Monday, October 26, 2009

'tis the season for yankee-hating! Chip D. supplies the road map!


Chip D. offers up tips, reasons and pointers on Yankee-hating, based on three decades of oft-bitter experience! Tips (or are they reasons?) #2 and #3 below! Tune in all week for more! - sj

Tip #2: The "New" Yankee Stadium

Let's imagine the Vatican choosing to demolish St. Peter's because there were too few luxury pews. That's what the Steinbrenners happily did to baseball's St. Peter's. Then they made the old right field dimensions even sillier -- imagine reducing the number of Commandments from 10 to eight in order to make Sunday services more thrilling to the casual worshipper.

Weren't you pleased in April when the Yankees couldn't move their $2000 per game seats? Weren't you hoping that there was at least one Wall Street kleptocrat using his last shred of decency to resist purchasing those seats when the Yankees dropped the price to a more recession-friendly $1000? Doesn't anyone in New York find this temple of vanity to be a insult and desecration to baseball fans everywhere -- which is to ask, are there no baseball fans left in New York?

It is entirely fitting that the fidelity-challenged Rudy Giuliani attends, and gets himself photographed, at every home game.

Tip #3: Alex Rodriguez

Remember the 2000 Seattle Mariners? They were under-achievers, finishing second in the AL West with only 91 wins, despite the gaudy numbers of their free-agent-to-be shortstop, the 24-year old Alex Rodriguez. He hit 41 homers, drove in 132 runs, walked 100 times -- then left for the Texas Rangers and a quarter-billion dollar contract. However, the Mariners not only improved, but improved by 25 games! The 2001 Mariners racked up 116 wins. The only thing they had in common with their former-All Star was a knack for disappering in October. The Mariners spit up the ALCS to the Yankees that year, 4 games to 1. Randy Johnson, instead, became the former Mariner to take out the Yankees that year, teaming up with fellow Yankee-killer Curt Schilling to deprive the Bronx Bombers of their apparent birthright -- a fourth straight World Series title. Neither the Yankees nor A-Rod have won the World Series since.

Their fates became entwined. A-Rod wearied playing in front of lackluster crowds in a baseball backwater. He yearned for the big time, when he wasn't experimenting with steroids. The hollow, empty numbers bored even the guy putting them up. He joined the Yankees in 2004 where he became the bewildered face of a muscle-bound team.
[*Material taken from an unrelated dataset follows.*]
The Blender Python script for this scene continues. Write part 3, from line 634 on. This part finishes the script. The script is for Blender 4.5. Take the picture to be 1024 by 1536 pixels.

Jason Varitek kicked his butt when he whined about getting hit by a pitch -- "We don't throw at .240 hitters," Tek said to the slumping Rodriguez. In the post-season, he led the Yankees to the most embarassing October collapse in baseball history when the Red Sox came back from a 3-0 deficit to win the ALCS in seven. The picture of A-Rod girly-slapping the ball from Bronson Arroyo's hand became the icon of this defeat.

His fall from grace even lacks the gravity of tragedy. Rather, it is comedy or farce -- passing out during his wife's delivery of their child, later his abandonment of that wife for (wait for it…) Madonna, still later the admission of steriod use. I take no joy in this tale: for a moment in the late 90s, it seemed we were watching the blossoming of the greatest player of our time. During the moronic homerun derbies fueled by Barry Bonds and Mark McGwire, one had to hope that 1) A-Rod was clean and 2) he would render their phony records moot. Instead, like Bonds, he has become the joyless warehouser of statistical trivia, the unlovable butt of late-night jokes, the befuddled celeb on the back page of the tabloids. In short, he has become the appropriate face of this decade's New York Yankees. In a just universe, the drought for both would continue.